Book Club: The Hobbit


The Hobbit, our second and very popular summer book club selection, was a winner with the children! We'd let the kids pick (via a Doodle poll) the summer titles from a collection of seven, and The Hobbit received nine out of ten possible votes.

(During this book club I was helping with the younger kids who were having fun with Marcia Brown's retelling of Stone Soup, so much of my information comes from my children.)

Can you imagine a Book Club about The Hobbit without enjoying Hobbit food? Of course not! So we met for lunch, which also worked perfectly for the Stone Soup crowd!

Scads of websites exist filled with ideas for Lord of the Rings recipes. We found these particularly helpful:


Food in Tolkien's Hobbit


English Victorian Scones

Seed Cake

Middle Earth Recipes

Music played as the children entered the "dining hall."  The luncheon consisted of Melton Mowbray Pork Pie, cold roast chicken, seed cake, another cake, hard boiled eggs, scones and jam all served with apple cider. Interesting. Very interesting!



While they ate, the students discussed the book and tried their skill at telling and guessing riddles. But after sitting for nearly an hour and a half, it was time for some action, so we moved to the gym.

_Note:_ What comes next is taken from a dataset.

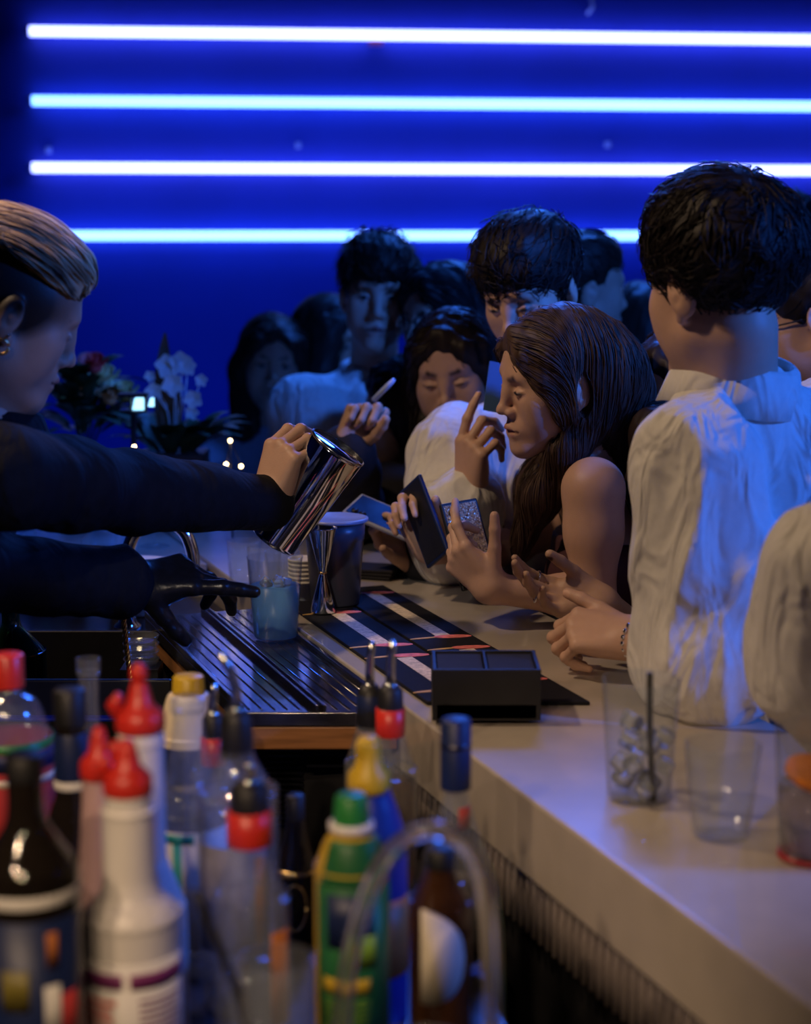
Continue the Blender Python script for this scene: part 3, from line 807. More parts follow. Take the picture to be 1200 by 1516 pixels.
# ---------------------------------------------------------------- the room
MB().box((0.5, 1.7, -0.025), (7.4, 10.4, 0.05)).build('floor', M['floor'])
struct(bpy.data.objects['floor'])
wa = math.atan(0.0930); WD = np.array([math.cos(wa), math.sin(wa), 0]); WN = np.array([math.sin(wa), -math.cos(wa), 0]); W0 = np.array([0, 6.12, 0])
struct(MB().box(W0 + WD * 0.5 - WN * 0.06 + np.array([0, 0, 1.6]), (7.2, 0.12, 3.2), R=rotz(wa)).build('wall_back', M['wall']))
struct(MB().box((-3.05, 1.7, 1.6), (0.1, 10.2, 3.2)).build('wall_left', M['dark_wall']))
struct(MB().box((4.05, 1.7, 1.6), (0.1, 10.2, 3.2)).build('wall_right', M['dark_wall']))
struct(MB().box((0.5, -3.4, 1.6), (7.2, 0.1, 3.2)).build('wall_front', M['dark_wall']))
struct(MB().box((0.5, 1.7, 3.25), (7.4, 10.4, 0.1)).build('ceiling', M['dark_wall']))

# lit tubes on the back wall
def wall_pt(u, v, off):
    r = at(u, v, 1.0) - np.array([0, 0, CAMZ]); o = np.array([0, 0, CAMZ])
    t = ((W0 + WN * off - o) @ WN) / (r @ WN); return o + r * t
rows = [((42, 46), 'tube_white', 'topmost of the four glowing blue tubes on the back wall'), ((46, 149), 'tube', 'second glowing blue tube from the top of the back wall'),
        ((46, 248), 'tube_white', 'third glowing blue tube from the top of the back wall'), ((40, 349), 'tube', 'lowest glowing blue tube, running behind the heads of the crowd')]
for (u, v), mk, lab in rows:
    a = wall_pt(u, v, 0.05); L = 3.55
    t = thing('light_tube', lab, 'tube light', a, 'light tubes on the back wall')
    b = MB().tube([a + WD * 0.004, a + WD * L], 0.0165, 14); b.build('glowing_tube', M[mk], parent=t)
    MB().tube([a - WD * 0.012, a + WD * 0.004], 0.0185, 14).build('end_cap', M['tube_cap'], parent=t)
    MB().tube([a + WD * L, a + WD * (L + 0.016)], 0.0185, 14).build('end_cap', M['tube_cap'], parent=t)
    for q in (0.05, 0.95, 2.05, 3.1):
        p = a + WD * q
        MB().box(p - WN * 0.033, (0.02, 0.034, 0.016), R=rotz(wa)).build('clip', M['clip'], parent=t)
for (u, v, lab) in ((72, 222, 'small pale cable clip above the left end of the third tube'), (441, 215, 'small pale cable clip above the third tube, near the middle of the wall'), (899, 214, 'small pale cable clip above the third tube, towards the right')):
    p = wall_pt(u, v, 0.008); b = MB(); b.box(p, (0.018, 0.016, 0.022), R=rotz(wa)); b.sphere(p + WN * 0.008, 0.008, 10)
    tag(b.build('cable_clip', M['clip'], origin=p), lab, 'clip', 'cable clips on the back wall')
p = wall_pt(874, 8, 0.012)
tag(MB().tube([p + WD * 0.016 + np.array([0, 0, 0.06]), p + np.array([0, 0, 0.03]), p + WD * 0.008 - np.array([0, 0, 0.005]), p - WD * 0.012 - np.array([0, 0, 0.03])], 0.006, 8).build('hanging_cable', M['clip'], origin=p), 'loose pale cable end hanging above the topmost tube', 'cable')
p = wall_pt(556, 62, 0.040)
tag(MB().box(p, (0.05, 0.02, 0.026), R=rotz(wa)).build('tube_joiner', mat('pink_tape', (0.6, 0.12, 0.25), 0.5, noise=0.1), origin=p, bevel=0.004), 'small pinkish joiner under the topmost tube', 'connector')

# ---------------------------------------------------------------- the bar: s runs along it away from the camera, t across it towards the guests
BO = np.array([0.0, 2.198]); BS = np.array([-0.3475, 0.9377]); BT = np.array([0.9377, 0.3475]); BZ = 1.07
BA = math.atan2(0.3475, 0.9377)
def B(s, t): q = BO + BS * s + BT * t; return (q[0], q[1])
def B3(s, t, z): q = B(s, t); return np.array([q[0], q[1], z])
bar = thing('bar_counter', 'long pale stone bar counter running from the front right to the back', 'bar counter', (*B(0.4, 0.25), 0))
MB().prism([B(-1.7, 0), B(-1.7, 0.42), B(1.55, 0.42), B(1.55, 0)], 0.975, BZ).build('counter_top', M['stone'], parent=bar, bevel=0.004)
rb = MB()
pts = []
for i in range(170):
    s0 = -1.65 + i * 0.0187
    rb.tube([B3(s0, 0.030, 0.885), B3(s0, 0.030, 0.974)], 0.0085, 6)
rb.build('ribbed_panel', M['panel'], parent=bar)
MB().prism([B(-1.65, 0.045), B(-1.65, 0.37), B(1.5, 0.37), B(1.5, 0.045)], 0.10, 0.975).build('body', M['black'], parent=bar)
MB().prism([B(-1.6, 0.08), B(-1.6, 0.35), B(1.45, 0.35), B(1.45, 0.08)], 0.0, 0.10).build('plinth', M['black'], parent=bar)

# drain station on the bartender's side
st = thing('drain_station', 'dark ribbed steel drain board on a wooden ledge beside the bar', 'drain board', (*B(0.4, -0.1), 0))
y0 = 2.215
def front(t):                                                     # where the station's square-cut front meets a line of constant t
    s = (y0 - BO[1] - BT[1] * t) / BS[1]; return B(s, t)
MB().prism([front(-0.205), front(-0.003), B(0.72, -0.003), B(0.72, -0.205)], 1.038, 1.058).build('drain_board', M['tray'], parent=st, bevel=0.002)
lp = MB()
for t0 in (-0.205, -0.108, -0.101, -0.011):
    a = front(t0); b_ = B(0.72, t0); a2 = front(t0 + 0.007); b2 = B(0.72, t0 + 0.007)
    lp.prism([a, a2, b2, b_], 1.0575, 1.068)
lp.build('rim', M['tray'], parent=st, bevel=0.001)
rb = MB()
for i in range(12):
    t0 = -0.193 + i * 0.016
    if -0.116 < t0 < -0.092: continue
    f0 = front(t0); e0 = B(0.70, t0)
    rb.tube([(f0[0] - 0.01 * BT[0] * 0, f0[1] + 0.012, 1.0572), (*e0, 1.0572)], 0.0020, 8)
rb.build('ribs', M['tray'], parent=st)
f1, f2 = front(-0.20), front(-0.004)
MB().prism([(f1[0], y0 + 0.004), (f2[0], y0 + 0.004), B(0.70, -0.004), B(0.70, -0.20)], 1.004, 1.037).build('wood_ledge', M['wood'], parent=st, bevel=0.003)
MB().prism([(f1[0] + 0.02, y0 + 0.14), (front(-0.01)[0] - 0.041, y0 + 0.105), B(0.66, -0.010), B(0.66, -0.18)], 0.0, 1.003).build('cabinet', M['black'], parent=st)
g = MB()
for i in range(16): g.box((f1[0] + 0.045, y0 + 0.125, 0.985 - i * 0.0085), (0.055, 0.012, 0.003))
g.build('vent', M['dark_steel'], parent=st)
MB().box((f1[0] + 0.13, y0 + 0.10, 0.957), (0.10, 0.04, 0.004)).build('shelf', M['dark_steel'], parent=st)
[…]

First the students were divided into two teams for a game of tag between fleeing dwarfs/Hobbit/Gandolf and pursuing goblins. The dwarf company had two swords with glo-sticks taped to them to represent the elfish blades which glowed blue when goblins were nearby. If a dwarf was holding one of the swords, he couldn't be tagged, but if he had no sword he could be tagged. If the goblins  tagged all of the dwarves, then the goblins won. Meanwhile, the dwarfs had to run around, tagging certain objects. Those who managed to tag all of them were declared winners. Once all the goblins won, and another time some of the dwarfs claimed victory.

Next the kids took turns entering the "Goblin Cave" (large storage closet) to try to find the all-important ring. The ring had been immersed in a vat filled with water beads which become very slimy when hydrated.  (Try a Dollar store for these fun things!) But before they could get their hands into the vat filled with "goblin blood", they had to find it, not an easy task in the dark! About half of the students succeeded.

The younger ones enjoyed the web, too



An obstacle course modeled after the spiders in Mirkwood comprised the third activity. The kid set up paint bucket "trees" and then wound rope and kite string through to form a web. They had to try to get through the tangled web without touching either trees or web. If they did touch either, they had to restart.












Shooting Smaug (a beautiful dragon on cardboard) with arrows served as our finale.




Fun was had by all. We're all  ready for another great year of monthly book club meetings, too!

Comments

Heather said…
Hi Anne! My name is Heather and I was wondering if you would be willing to answer my question about your blog! My email is Lifesabanquet1 AT gmail DOT com :-) I greatly appreciate it!
Anne said…
Heather - Could you post your question here? That might be simplest. Thanks!